Gjestson and Marker Tree
RETIRED DNR Riverway Coordinator Dave Gjestson stands in front of one of the marker trees at the site of the Battle of Wisconsin Heights. Gjestson explained how the marker trees are created, and what their significance is.

Earlier, Gjestson had told the tour group at the battle site that marker trees were made using thongs to tie down the branches of a tree sapling, pointing in a significant direction or to a significant event.

“We found seven marker trees that all pointed at signficant events that had occurred on the site,” Gjestson said. “He said that one tree had branches pointing to where the military had positioned themselves in the battle, one to the hill where Blackhawk directed the battle, and another to their path of escape.”

Today, with the support of a generous private donor, DNR continues to pursue restoration of the battle site.
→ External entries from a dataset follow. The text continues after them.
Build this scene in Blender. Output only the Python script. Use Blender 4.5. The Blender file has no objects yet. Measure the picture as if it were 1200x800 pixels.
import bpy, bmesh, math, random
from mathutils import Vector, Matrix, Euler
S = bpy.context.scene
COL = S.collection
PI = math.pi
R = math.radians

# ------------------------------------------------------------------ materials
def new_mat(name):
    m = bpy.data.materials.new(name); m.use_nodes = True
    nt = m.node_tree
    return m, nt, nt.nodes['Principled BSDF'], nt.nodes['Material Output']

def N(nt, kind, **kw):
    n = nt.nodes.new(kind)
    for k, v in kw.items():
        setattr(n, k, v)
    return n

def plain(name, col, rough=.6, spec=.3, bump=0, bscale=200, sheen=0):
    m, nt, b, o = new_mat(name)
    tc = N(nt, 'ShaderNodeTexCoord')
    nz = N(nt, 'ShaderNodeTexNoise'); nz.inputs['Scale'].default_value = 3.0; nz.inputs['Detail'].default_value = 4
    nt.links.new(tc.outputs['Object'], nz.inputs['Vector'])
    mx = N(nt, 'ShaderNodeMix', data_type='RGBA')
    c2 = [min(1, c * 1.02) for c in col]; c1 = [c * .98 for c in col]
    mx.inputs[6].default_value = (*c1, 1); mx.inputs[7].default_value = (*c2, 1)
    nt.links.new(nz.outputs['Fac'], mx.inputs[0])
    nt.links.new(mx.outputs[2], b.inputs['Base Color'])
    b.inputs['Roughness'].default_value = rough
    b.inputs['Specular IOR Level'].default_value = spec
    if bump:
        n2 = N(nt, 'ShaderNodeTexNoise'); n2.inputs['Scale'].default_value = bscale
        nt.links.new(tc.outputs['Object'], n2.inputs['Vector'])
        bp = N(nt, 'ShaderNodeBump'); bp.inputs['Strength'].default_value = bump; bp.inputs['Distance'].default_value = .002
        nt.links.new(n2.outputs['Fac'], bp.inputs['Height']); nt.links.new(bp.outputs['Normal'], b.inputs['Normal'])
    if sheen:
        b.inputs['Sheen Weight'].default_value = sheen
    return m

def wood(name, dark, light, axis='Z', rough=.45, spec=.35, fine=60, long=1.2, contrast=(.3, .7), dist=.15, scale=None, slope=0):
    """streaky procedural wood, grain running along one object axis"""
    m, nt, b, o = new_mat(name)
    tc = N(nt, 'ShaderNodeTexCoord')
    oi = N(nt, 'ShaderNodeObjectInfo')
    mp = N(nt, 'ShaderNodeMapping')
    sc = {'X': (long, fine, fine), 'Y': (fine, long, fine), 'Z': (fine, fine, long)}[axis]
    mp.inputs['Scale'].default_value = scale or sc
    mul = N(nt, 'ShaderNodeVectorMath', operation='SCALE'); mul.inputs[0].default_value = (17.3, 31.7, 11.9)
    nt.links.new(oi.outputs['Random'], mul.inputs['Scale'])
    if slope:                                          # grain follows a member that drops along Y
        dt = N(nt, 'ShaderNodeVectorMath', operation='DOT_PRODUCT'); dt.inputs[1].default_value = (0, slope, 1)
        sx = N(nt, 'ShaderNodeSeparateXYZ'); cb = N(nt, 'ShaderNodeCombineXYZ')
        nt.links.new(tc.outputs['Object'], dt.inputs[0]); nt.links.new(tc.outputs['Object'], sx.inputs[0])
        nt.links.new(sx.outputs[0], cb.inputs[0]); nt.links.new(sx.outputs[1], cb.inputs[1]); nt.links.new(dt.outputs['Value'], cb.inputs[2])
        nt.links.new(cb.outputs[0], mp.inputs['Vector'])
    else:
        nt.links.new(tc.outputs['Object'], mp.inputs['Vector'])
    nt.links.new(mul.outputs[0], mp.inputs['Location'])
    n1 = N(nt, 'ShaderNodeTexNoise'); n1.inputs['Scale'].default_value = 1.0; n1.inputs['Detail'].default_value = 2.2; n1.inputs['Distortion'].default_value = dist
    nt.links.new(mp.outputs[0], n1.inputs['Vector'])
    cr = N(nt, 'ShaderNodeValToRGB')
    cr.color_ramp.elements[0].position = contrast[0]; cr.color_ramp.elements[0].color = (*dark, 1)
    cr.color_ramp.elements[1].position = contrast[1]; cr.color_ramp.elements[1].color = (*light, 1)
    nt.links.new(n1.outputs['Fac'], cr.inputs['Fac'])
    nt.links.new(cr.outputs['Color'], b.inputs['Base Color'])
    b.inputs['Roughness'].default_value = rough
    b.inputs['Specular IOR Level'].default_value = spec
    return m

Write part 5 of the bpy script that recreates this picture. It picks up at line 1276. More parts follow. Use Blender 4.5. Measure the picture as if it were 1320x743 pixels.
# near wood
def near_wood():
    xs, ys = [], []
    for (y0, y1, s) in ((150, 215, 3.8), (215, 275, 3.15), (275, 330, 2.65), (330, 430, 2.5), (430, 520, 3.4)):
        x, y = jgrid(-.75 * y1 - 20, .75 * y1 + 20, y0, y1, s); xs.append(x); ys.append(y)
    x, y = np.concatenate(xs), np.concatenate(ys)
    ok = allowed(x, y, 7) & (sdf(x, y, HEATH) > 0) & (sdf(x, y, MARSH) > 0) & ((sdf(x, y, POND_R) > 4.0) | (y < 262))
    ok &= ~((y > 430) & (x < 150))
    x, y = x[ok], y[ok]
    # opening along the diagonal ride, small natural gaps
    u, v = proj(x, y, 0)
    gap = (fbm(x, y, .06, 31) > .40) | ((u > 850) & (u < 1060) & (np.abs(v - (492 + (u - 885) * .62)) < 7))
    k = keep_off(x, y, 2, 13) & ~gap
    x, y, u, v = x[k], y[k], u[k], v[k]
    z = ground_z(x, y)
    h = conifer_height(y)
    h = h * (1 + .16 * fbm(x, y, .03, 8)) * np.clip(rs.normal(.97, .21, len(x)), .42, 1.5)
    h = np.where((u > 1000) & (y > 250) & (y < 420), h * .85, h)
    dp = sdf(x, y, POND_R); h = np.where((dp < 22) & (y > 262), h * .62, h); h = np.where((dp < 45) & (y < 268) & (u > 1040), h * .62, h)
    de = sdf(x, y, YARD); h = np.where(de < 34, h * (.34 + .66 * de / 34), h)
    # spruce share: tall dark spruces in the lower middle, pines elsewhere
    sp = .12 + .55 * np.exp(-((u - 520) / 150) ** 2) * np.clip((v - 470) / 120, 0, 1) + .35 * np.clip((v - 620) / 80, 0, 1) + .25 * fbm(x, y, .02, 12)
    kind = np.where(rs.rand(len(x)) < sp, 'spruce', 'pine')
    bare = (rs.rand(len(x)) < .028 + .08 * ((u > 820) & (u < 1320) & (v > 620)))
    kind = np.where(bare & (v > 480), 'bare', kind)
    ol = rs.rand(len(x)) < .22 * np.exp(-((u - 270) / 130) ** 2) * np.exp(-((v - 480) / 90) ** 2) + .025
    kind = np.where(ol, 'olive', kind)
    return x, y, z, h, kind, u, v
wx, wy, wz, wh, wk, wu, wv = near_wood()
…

Restoration activities have included brush and invasive species management through hand removal and prescribed burns, as well as removal of black oak by girdling, and locust through girdling and chemical treatment.

“The State Natural Areas crew, along with the Natural Heritage crew has been providing most of the labor,” one tour participant explained. “It’s all hand work because of the sandy soils – if we were to bring big equipment in, it would just tear things up.”

LWSRB’s Cupp explained the process that had been used in preservation of the effigy mounds on the property. Ultimately, he said, the restoration group had worked with a restoration coalition that had put together a ‘Mounds Maintenance Protocol.’

“We approached restoration in stages, and realized early on that we needed to consult with experts in restoration to ensure that we did no harm,” Cupp remembered. “With expert advice, we first started with clearing the locust and removing downed material, and moved on from there to girdling of trees and use of prescribed fire. Once we had the mounds cleared, then we began to focus on restoration of natural plant communities.”